- [Job]
Your copy should hold exactly the lines from the one containing "What Blender Python" to the one containing "from mathutils import Matrix, Vector", inclusive, with no pictures.

- [Source records]
******
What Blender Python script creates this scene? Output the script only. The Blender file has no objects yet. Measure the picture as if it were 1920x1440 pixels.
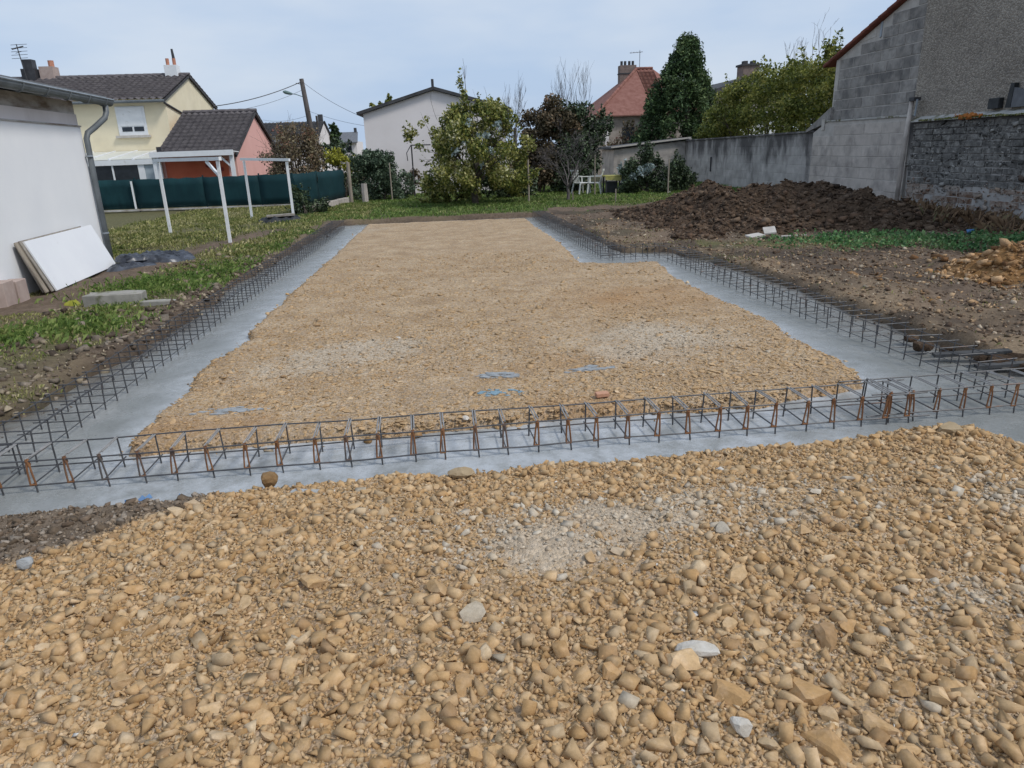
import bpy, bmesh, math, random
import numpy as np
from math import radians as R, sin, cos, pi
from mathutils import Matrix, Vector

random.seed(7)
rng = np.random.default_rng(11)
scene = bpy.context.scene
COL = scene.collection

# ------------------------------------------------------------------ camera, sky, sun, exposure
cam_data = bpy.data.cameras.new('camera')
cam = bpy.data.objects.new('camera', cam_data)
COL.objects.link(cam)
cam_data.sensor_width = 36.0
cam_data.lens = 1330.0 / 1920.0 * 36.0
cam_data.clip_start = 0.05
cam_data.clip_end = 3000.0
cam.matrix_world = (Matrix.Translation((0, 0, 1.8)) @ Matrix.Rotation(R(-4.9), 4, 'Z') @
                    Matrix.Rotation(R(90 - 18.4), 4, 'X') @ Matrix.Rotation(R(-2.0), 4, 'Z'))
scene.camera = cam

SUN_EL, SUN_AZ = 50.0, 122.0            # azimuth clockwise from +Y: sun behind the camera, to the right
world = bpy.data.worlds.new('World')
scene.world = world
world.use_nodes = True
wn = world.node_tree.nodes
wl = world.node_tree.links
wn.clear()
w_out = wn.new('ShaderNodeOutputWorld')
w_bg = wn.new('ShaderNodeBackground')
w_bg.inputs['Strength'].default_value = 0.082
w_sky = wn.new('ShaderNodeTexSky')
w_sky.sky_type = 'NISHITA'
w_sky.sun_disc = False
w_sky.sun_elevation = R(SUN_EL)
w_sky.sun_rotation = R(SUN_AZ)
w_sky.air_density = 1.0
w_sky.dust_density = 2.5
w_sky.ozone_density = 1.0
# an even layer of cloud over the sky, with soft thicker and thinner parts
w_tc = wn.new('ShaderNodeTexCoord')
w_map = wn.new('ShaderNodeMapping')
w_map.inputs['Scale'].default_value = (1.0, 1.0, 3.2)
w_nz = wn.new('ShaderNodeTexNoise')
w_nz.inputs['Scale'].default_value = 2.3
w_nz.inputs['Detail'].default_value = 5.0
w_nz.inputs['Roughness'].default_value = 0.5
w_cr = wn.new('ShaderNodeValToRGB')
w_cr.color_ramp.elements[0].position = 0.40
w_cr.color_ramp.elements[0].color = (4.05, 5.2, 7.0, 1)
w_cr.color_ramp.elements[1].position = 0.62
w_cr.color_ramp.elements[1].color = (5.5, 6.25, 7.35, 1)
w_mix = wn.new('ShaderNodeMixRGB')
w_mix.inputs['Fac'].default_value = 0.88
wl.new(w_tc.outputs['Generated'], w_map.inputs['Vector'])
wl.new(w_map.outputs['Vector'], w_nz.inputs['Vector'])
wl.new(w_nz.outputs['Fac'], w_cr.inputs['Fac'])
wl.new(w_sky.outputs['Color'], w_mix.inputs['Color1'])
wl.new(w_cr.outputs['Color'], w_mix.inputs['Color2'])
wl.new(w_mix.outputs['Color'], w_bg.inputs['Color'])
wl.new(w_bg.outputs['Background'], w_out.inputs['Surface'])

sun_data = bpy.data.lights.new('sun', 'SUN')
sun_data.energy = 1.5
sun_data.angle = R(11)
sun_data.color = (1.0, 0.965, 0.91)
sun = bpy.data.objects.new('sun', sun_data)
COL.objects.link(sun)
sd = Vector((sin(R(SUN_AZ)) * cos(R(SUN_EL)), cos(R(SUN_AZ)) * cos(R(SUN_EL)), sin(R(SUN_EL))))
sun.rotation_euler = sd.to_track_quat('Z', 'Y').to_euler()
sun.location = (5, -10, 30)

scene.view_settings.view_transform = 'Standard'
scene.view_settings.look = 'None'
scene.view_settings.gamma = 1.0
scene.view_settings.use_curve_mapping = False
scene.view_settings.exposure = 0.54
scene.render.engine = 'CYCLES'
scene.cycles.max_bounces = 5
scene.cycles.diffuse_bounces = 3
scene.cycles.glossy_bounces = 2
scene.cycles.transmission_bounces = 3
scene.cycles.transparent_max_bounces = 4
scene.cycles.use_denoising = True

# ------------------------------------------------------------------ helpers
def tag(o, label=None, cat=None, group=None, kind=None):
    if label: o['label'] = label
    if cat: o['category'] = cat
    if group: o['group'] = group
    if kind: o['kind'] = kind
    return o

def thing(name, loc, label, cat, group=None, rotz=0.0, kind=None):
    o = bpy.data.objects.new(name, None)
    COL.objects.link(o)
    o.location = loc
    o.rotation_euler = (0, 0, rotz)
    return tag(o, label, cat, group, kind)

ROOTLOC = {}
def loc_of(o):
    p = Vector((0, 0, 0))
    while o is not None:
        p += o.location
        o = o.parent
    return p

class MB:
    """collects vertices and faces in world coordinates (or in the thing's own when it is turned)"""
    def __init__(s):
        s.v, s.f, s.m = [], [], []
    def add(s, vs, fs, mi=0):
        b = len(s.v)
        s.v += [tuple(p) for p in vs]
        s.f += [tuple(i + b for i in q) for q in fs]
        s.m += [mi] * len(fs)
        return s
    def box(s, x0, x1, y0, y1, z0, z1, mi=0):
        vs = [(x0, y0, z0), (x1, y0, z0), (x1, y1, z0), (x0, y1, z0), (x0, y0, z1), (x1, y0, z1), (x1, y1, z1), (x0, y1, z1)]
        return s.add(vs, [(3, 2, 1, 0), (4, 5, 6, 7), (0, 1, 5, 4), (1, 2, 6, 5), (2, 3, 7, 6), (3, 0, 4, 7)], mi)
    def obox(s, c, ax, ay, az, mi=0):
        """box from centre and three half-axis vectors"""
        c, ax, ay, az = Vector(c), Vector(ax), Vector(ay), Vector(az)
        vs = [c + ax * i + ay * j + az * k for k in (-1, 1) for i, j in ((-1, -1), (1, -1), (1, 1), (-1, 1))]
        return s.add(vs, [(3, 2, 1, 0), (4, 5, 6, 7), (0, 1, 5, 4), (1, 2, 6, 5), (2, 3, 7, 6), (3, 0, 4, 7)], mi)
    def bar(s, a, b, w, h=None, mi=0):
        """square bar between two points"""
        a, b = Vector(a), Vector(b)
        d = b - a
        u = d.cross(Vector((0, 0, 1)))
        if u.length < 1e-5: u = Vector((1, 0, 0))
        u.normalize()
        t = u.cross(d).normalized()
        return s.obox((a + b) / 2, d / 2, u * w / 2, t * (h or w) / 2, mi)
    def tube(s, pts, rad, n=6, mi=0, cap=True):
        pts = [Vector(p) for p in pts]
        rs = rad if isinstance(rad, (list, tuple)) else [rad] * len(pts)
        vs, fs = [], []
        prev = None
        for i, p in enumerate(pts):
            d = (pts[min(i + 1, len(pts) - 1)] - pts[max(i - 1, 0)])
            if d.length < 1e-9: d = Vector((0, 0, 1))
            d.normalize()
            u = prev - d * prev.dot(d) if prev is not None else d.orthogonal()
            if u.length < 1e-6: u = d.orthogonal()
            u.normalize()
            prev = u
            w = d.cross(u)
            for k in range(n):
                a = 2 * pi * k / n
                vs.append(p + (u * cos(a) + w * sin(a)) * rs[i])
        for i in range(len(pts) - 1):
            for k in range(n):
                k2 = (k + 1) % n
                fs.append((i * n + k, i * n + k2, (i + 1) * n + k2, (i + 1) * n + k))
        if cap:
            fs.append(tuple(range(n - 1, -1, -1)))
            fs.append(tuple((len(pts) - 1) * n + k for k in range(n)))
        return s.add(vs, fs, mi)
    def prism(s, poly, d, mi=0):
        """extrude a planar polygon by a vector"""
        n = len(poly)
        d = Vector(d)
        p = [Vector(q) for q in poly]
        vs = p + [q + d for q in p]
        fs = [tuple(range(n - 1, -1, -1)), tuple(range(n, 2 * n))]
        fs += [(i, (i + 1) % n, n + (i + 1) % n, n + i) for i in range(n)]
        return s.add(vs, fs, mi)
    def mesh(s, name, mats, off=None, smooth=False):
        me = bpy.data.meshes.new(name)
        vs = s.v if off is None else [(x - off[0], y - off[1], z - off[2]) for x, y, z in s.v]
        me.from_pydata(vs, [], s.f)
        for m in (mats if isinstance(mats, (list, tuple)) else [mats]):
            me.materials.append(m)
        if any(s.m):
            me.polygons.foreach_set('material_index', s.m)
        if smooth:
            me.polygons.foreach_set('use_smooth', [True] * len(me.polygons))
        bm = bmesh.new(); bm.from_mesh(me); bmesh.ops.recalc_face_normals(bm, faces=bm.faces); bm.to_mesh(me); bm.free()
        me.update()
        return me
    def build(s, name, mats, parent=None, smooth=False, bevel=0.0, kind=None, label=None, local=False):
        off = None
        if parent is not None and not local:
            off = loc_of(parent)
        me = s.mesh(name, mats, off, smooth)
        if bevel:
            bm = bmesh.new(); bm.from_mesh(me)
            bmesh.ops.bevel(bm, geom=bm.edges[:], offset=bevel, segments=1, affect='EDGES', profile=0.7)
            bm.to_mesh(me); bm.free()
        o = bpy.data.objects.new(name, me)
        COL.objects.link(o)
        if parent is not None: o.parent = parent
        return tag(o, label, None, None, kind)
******
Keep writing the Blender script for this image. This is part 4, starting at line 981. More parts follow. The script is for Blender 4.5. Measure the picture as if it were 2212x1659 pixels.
******
- [Output of the task]
What Blender Python script creates this scene? Output the script only. The Blender file has no objects yet. Measure the picture as if it were 1920x1440 pixels.
import bpy, bmesh, math, random
import numpy as np
from math import radians as R, sin, cos, pi
from mathutils import Matrix, Vector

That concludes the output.